Fighting for historic Tribeca

| 17 Feb 2015 | 01:03

Residents scramble to landmark a 120-year-old building slated for demolition

TRIBECA The noble fortress on the edge of Tribeca is not going to surrender quietly.

The building located at 67 Vestry Street was once home to a number of prolific New York artists but now the warehouse-turned-creative space is at risk of being torn down. That's unless the current residents, with help from a local preservation society, can convince city officials that the nearly 120-year old structure is worth restoring.

Developer Aby Rosen purchased the nine-story building overlooking the Hudson River in 2005 and, in February, announced his intention to demolish it to construct a 11-story, 42-unit monolith in its place.

However the residents who live there now warn that Rosen's approach would take away one of the few artifacts still surviving from early New York.
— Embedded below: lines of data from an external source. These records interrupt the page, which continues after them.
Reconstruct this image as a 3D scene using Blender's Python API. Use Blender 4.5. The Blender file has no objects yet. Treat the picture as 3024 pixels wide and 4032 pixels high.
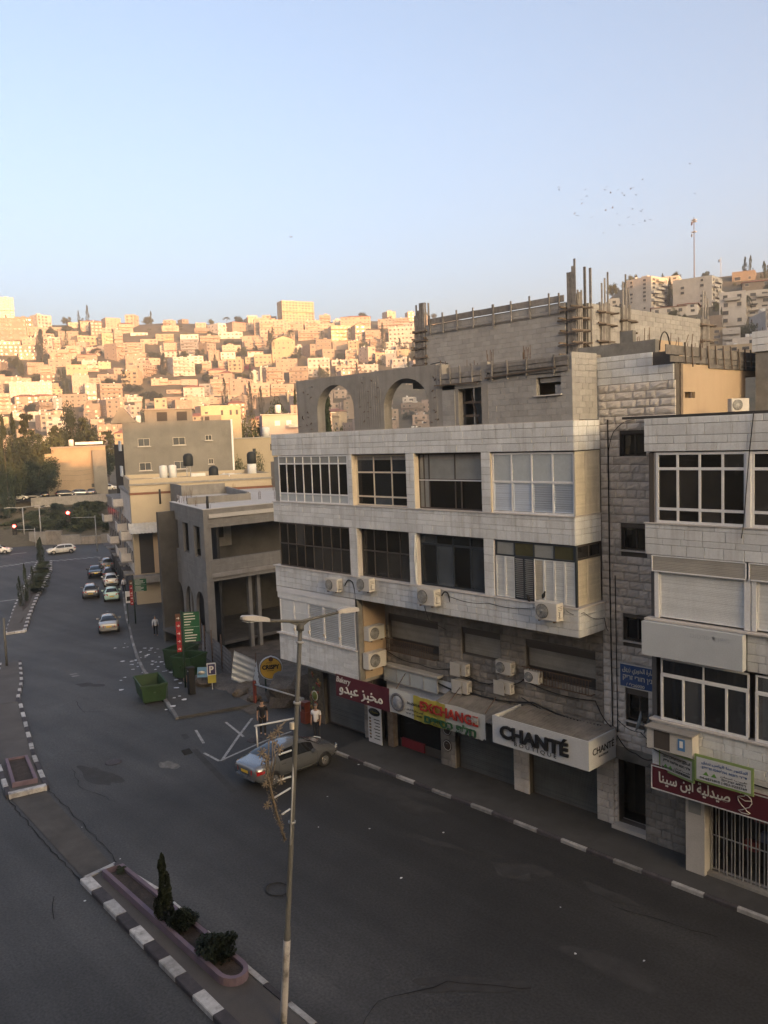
import bpy, bmesh, math, random
from mathutils import Vector, Matrix
PI = math.pi
R = math.radians
rnd = random.Random(11)
scene = bpy.context.scene
col = scene.collection

# ---------------------------------------------------------------- camera
CAMZ = 14.3
cam_d = bpy.data.cameras.new('camera')
cam = bpy.data.objects.new('camera', cam_d)
col.objects.link(cam)
_p, _r, _y = R(5.153), R(-2.193), R(43.03)
_fw = Vector((-math.cos(_y) * math.cos(_p), math.sin(_y) * math.cos(_p), -math.sin(_p)))
_rt = Vector((math.sin(_y), math.cos(_y), 0))
_up = _rt.cross(_fw)
_r2 = _rt * math.cos(_r) + _up * math.sin(_r)
_u2 = -_rt * math.sin(_r) + _up * math.cos(_r)
cam.matrix_world = Matrix(((_r2.x, _u2.x, -_fw.x, 0), (_r2.y, _u2.y, -_fw.y, 0), (_r2.z, _u2.z, -_fw.z, CAMZ), (0, 0, 0, 1)))
cam_d.sensor_fit = 'VERTICAL'
cam_d.sensor_height = 36
cam_d.lens = 36 * 3270.5 / 4032
cam_d.clip_start = 0.1
cam_d.clip_end = 6000
scene.camera = cam

# ---------------------------------------------------------------- sky, sun, exposure
SUN_EL, SUN_AZ = R(5.0), R(-12.0)            # azimuth as a math angle from +X
sun_dir = Vector((math.cos(SUN_AZ) * math.cos(SUN_EL), math.sin(SUN_AZ) * math.cos(SUN_EL), math.sin(SUN_EL)))
world = bpy.data.worlds.new('World')
scene.world = world
world.use_nodes = True
wn = world.node_tree
sky = wn.nodes.new('ShaderNodeTexSky')
sky.sky_type = 'NISHITA'
sky.sun_disc = False
sky.sun_elevation = SUN_EL
sky.sun_rotation = PI / 2 - SUN_AZ
sky.altitude = 300
sky.air_density = 0.52
sky.dust_density = 10.0
sky.ozone_density = 0.2
bg = wn.nodes['Background']
bg.inputs[1].default_value = 0.15
wn.links.new(sky.outputs[0], bg.inputs[0])
sun_l = bpy.data.lights.new('sun', 'SUN')
sun_l.energy = 2.9
sun_l.angle = R(0.6)
sun_l.color = (1.0, 0.44, 0.16)
sun = bpy.data.objects.new('sun', sun_l)
col.objects.link(sun)
sun.rotation_euler = sun_dir.to_track_quat('Z', 'Y').to_euler()
sun.location = (60, -20, 80)
vs = scene.view_settings
vs.view_transform = 'Standard'
vs.look = 'None'
vs.exposure = 2.48
vs.gamma = 1.0
vs.use_curve_mapping = False
scene.cycles.use_denoising = True
scene.cycles.max_bounces = 4
scene.cycles.diffuse_bounces = 3
scene.cycles.glossy_bounces = 3
scene.cycles.transparent_max_bounces = 12
scene.cycles.volume_bounces = 0
scene.cycles.caustics_reflective = False
scene.cycles.caustics_refractive = False

# ---------------------------------------------------------------- helpers
WM = {}                                            # world matrices by object name
def mpar(o, parent, world_m):
    if parent is not None:
        o.parent = parent
        o.matrix_parent_inverse = WM[parent.name].inverted()
    o.matrix_basis = world_m
    WM[o.name] = world_m.copy()
def tag(o, label=None, cat=None, group=None, kind=None):
    if label: o['label'] = label
    if cat: o['category'] = cat
    if group: o['group'] = group
    if kind: o['kind'] = kind
    return o
def thing(name, loc, label, cat, group=None, rz=0.0):
    o = bpy.data.objects.new(name, None)
    o.empty_display_size = 0.3
    col.objects.link(o)
    mpar(o, None, Matrix.Translation(loc) @ Matrix.Rotation(rz, 4, 'Z'))
    return tag(o, label, cat, group)
def put(name, mesh, parent=None, m=None, local=False):
    """link a mesh; m is its world matrix, or its matrix in the parent's space when local"""
    o = bpy.data.objects.new(name, mesh)
    col.objects.link(o)
    m = m if m is not None else Matrix.Identity(4)
    if local and parent is not None:
        m = WM[parent.name] @ m
    mpar(o, parent, m)
    return o
def T(x, y=None, z=None):
    return Matrix.Translation(x if y is None else (x, y, z))
def RZ(a): return Matrix.Rotation(a, 4, 'Z')
def RX(a): return Matrix.Rotation(a, 4, 'X')
def RY(a): return Matrix.Rotation(a, 4, 'Y')
def SC(x, y, z): return Matrix.Diagonal((x, y, z, 1))

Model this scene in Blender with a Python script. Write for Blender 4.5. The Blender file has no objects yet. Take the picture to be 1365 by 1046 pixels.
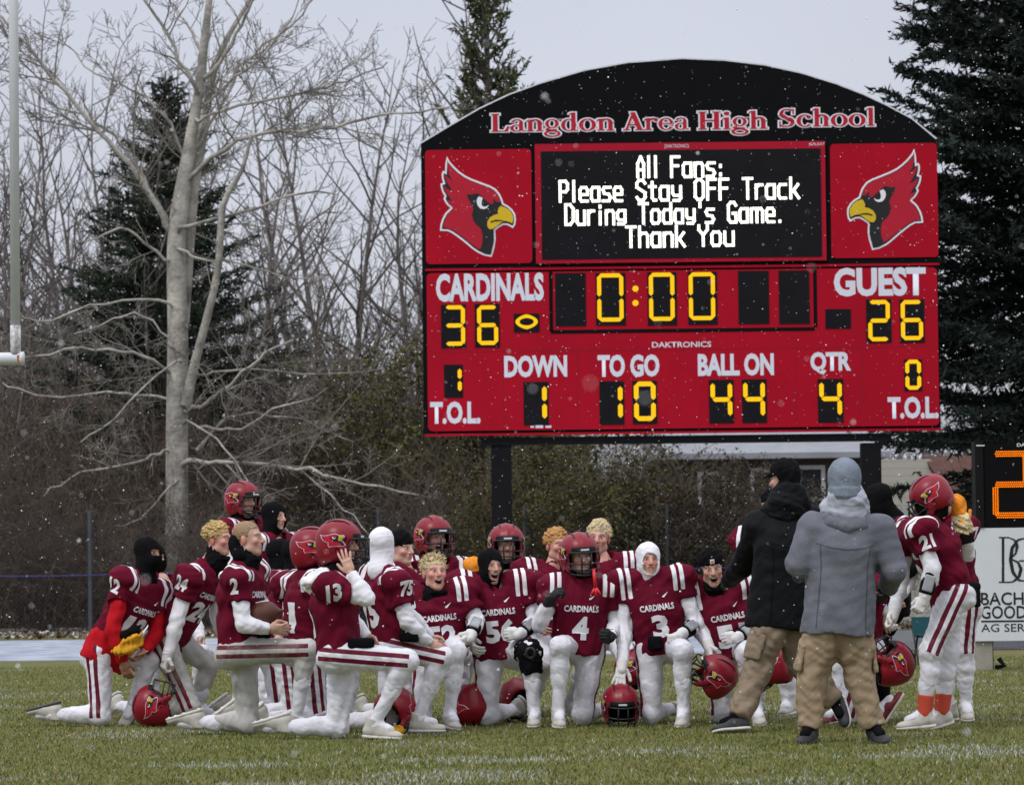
import bpy, bmesh, math, random
import numpy as np
from mathutils import Vector, Matrix
from mathutils.bvhtree import BVHTree
from mathutils.geometry import tessellate_polygon

S = bpy.context.scene
COL = S.collection
R_ = math.radians
rnd = random.Random(7)
RNG = np.random.default_rng(11)

# ------------------------------------------------------------------ camera, sky, sun, exposure
FPX, CX, CY = 4975.0, 682.5, 523.0          # focal length and centre in photo pixels
CAMZ, PITCH, ROLL = 1.2, R_(2.567), R_(0.66)
cam_d = bpy.data.cameras.new('camera')
cam = bpy.data.objects.new('camera', cam_d)
COL.objects.link(cam)
cam_d.sensor_width = 36.0
cam_d.lens = 36.0 * FPX / 1365.0
cam_d.clip_start, cam_d.clip_end = 0.5, 3000.0
cam_d.dof.use_dof = True
cam_d.dof.focus_distance = 27.0
cam_d.dof.aperture_fstop = 7.5
CAMR = Matrix.Rotation(math.pi / 2 + PITCH, 3, 'X') @ Matrix.Rotation(-ROLL, 3, 'Z')
cam.matrix_world = Matrix.Translation((0, 0, CAMZ)) @ CAMR.to_4x4()
S.camera = cam

SUN_EL, SUN_AZ = R_(52), R_(-140)           # overcast: a wide, weak sun high behind the camera
W = bpy.data.worlds.new('World')
S.world = W
W.use_nodes = True
wn, wl = W.node_tree.nodes, W.node_tree.links
wn.clear()
out = wn.new('ShaderNodeOutputWorld')
bg = wn.new('ShaderNodeBackground')
sky = wn.new('ShaderNodeTexSky'); sky.sky_type = 'NISHITA'; sky.sun_disc = False
sky.sun_elevation = SUN_EL; sky.sun_rotation = R_(140); sky.air_density = 1.0; sky.dust_density = 4.0
tc = wn.new('ShaderNodeTexCoord'); sp = wn.new('ShaderNodeSeparateXYZ')
wl.new(tc.outputs['Generated'], sp.inputs[0])
rampw = wn.new('ShaderNodeValToRGB')        # cloud deck: pale at the horizon, brighter overhead
rampw.color_ramp.elements[0].position = 0.0; rampw.color_ramp.elements[0].color = (7.0, 7.15, 7.9, 1)
rampw.color_ramp.elements[1].position = 1.0; rampw.color_ramp.elements[1].color = (17.0, 17.3, 18.8, 1)
e = rampw.color_ramp.elements.new(0.18); e.color = (6.4, 6.7, 7.8, 1)
wl.new(sp.outputs['Z'], rampw.inputs[0])
nzw = wn.new('ShaderNodeTexNoise'); nzw.inputs['Scale'].default_value = 3.5; nzw.inputs['Detail'].default_value = 4
mpw = wn.new('ShaderNodeMapping'); mpw.inputs['Scale'].default_value = (1, 1, 3)
wl.new(tc.outputs['Generated'], mpw.inputs[0]); wl.new(mpw.outputs[0], nzw.inputs['Vector'])
mrw = wn.new('ShaderNodeMapRange'); mrw.inputs[1].default_value = 0.3; mrw.inputs[2].default_value = 0.7
mrw.inputs[3].default_value = 0.93; mrw.inputs[4].default_value = 1.07
wl.new(nzw.outputs[0], mrw.inputs[0])
mulw = wn.new('ShaderNodeMix'); mulw.data_type = 'RGBA'; mulw.blend_type = 'MULTIPLY'; mulw.inputs[0].default_value = 1
wl.new(rampw.outputs[0], mulw.inputs[6]); wl.new(mrw.outputs[0], mulw.inputs[7])
mxw = wn.new('ShaderNodeMix'); mxw.data_type = 'RGBA'; mxw.inputs[0].default_value = 0.9
wl.new(sky.outputs[0], mxw.inputs[6]); wl.new(mulw.outputs[2], mxw.inputs[7])
wl.new(mxw.outputs[2], bg.inputs[0]); bg.inputs[1].default_value = 0.1
wl.new(bg.outputs[0], out.inputs[0])

sun_d = bpy.data.lights.new('sun', 'SUN'); sun_d.energy = 1.35; sun_d.angle = R_(14); sun_d.color = (1, 0.97, 0.93)
sun = bpy.data.objects.new('sun', sun_d); COL.objects.link(sun)
sd = Vector((math.sin(SUN_AZ) * math.cos(SUN_EL), math.cos(SUN_AZ) * math.cos(SUN_EL), math.sin(SUN_EL)))
sun.rotation_euler = sd.to_track_quat('Z', 'Y').to_euler()
S.view_settings.view_transform = 'Standard'; S.view_settings.look = 'None'
S.view_settings.exposure = 0.0; S.view_settings.gamma = 1.0

def U(px, py, D):
    """the world point at distance D (along +Y) that the photo shows at pixel (px, py)"""
    d = CAMR @ Vector(((px - CX) / FPX, -(py - CY) / FPX, -1.0))
    t = D / d.y
    return np.array((d.x * t, D, CAMZ + d.z * t))

def UG(px, D, z=0.0, py=900):
    p = U(px, py, D); p[2] = z; return p

def unit(v):
    v = np.asarray(v, float); n = np.linalg.norm(v)
    return v / n if n > 1e-9 else v

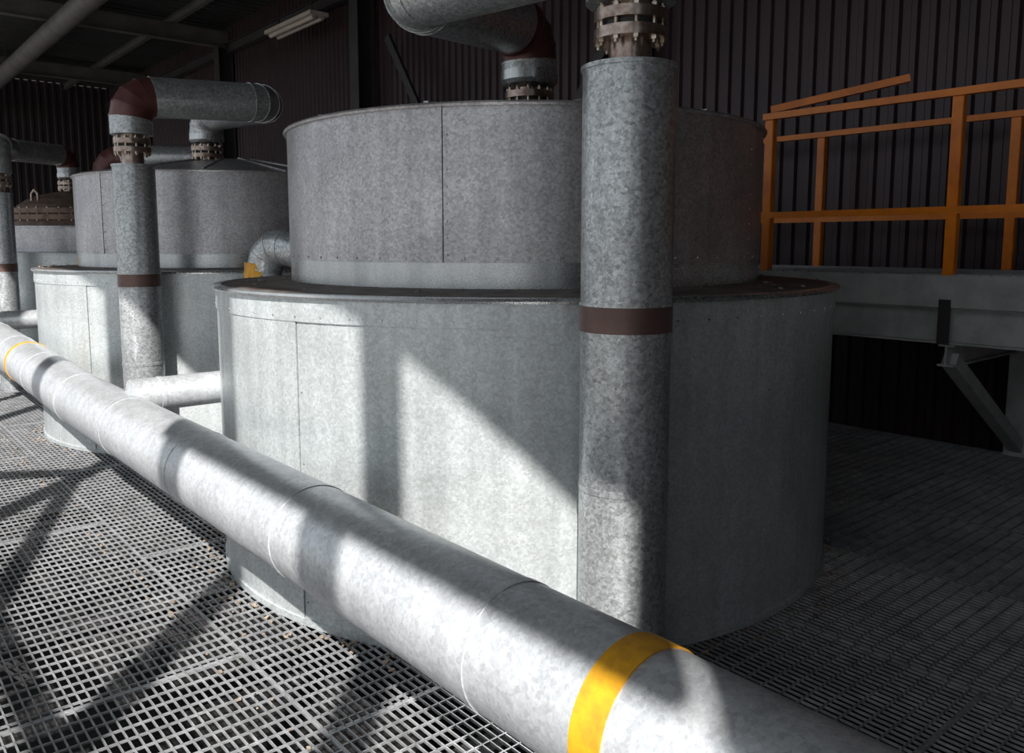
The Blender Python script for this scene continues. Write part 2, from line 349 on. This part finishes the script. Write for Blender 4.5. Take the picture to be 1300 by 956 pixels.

They're campaigning to have the building included in the Tribeca landmark district, a process that can take years but could be 67 Vestry's only hope to stay standing.

Originally designed by Frederick Dinkelberg ? who, along with Daniel Burnham, also designed the Flatiron Building ? 67 Vestry was constructed in 1897. The Great Atlantic and Pacific Tea Company (now known as A&P) used it as a warehouse for the Washington Market. It was here where hundreds of regional farmers would congregate daily, shouting over each other for the attention of shoppers hoping to buy vegetables from New Jersey or a basket of strawberries from as far south as the Carolinas.

This rich history should not only be preserved but celebrated, says Lynn Ellsworth, the chair of Tribeca Trust, a small organization working to ensure that modern skyscrapers will coexist alongside historical landmarks. She said 67 Vestry's inclusion on the landmark directory is vital if the community wants to remember a bygone era.

"The owner may not be interested in being in the historic district but it's not just his judgment call on this," Ellsworth said. "Historic districts create a large public good that endures through time and its there for the benefit of many generations."

The now nearly forgotten market was closed in the mid-20th Century. What was once a crucial link between New York and the surrounding area, though, was transformed into a bohemian's dream.

By the 1970s and '80s a thriving art community had taken root inside 67 Vestry, with Andy Warhol, sculptor John Chamberlain, playwright Robert Wilson, and others taking up some of the residential space. The German auteur Wim Wenders even displayed the building prominently in the 1977 film, "An American Friend," starring Dennis Hopper.

Decades later the building has become a neighborhood touchstone, with artists, architects and others proud to take up 15 of the 24 rent-stabilized units. Members of We Are 67 Vestry Street, a group of residents dedicated to raising awareness about the building's history and its current difficulty, said that nine former tenants have been evicted since Rosen's purchase and the vacant space will likely remain that way at least until the landmark battle is resolved.

This building is one of only four remaining waterfront buildings from the Tribeca of a century ago. None of the them have been granted landmark status, and two of the four could be demolished in the near future.

Ms. Ellsworth, who compared the building's facade to that of a fortress, said developing the area through preservation and re-adaptive use would be the smart public decision. Groups like hers are not opposed development, only change that refuses to recognize New York's distinct history.

"I think there's another notion to modernity, where you have a connection to the past instead of alienation and divorce from it," she said. "I want to feel like part of the stream of it. I think a lot of people do, and I do not feel alone in this."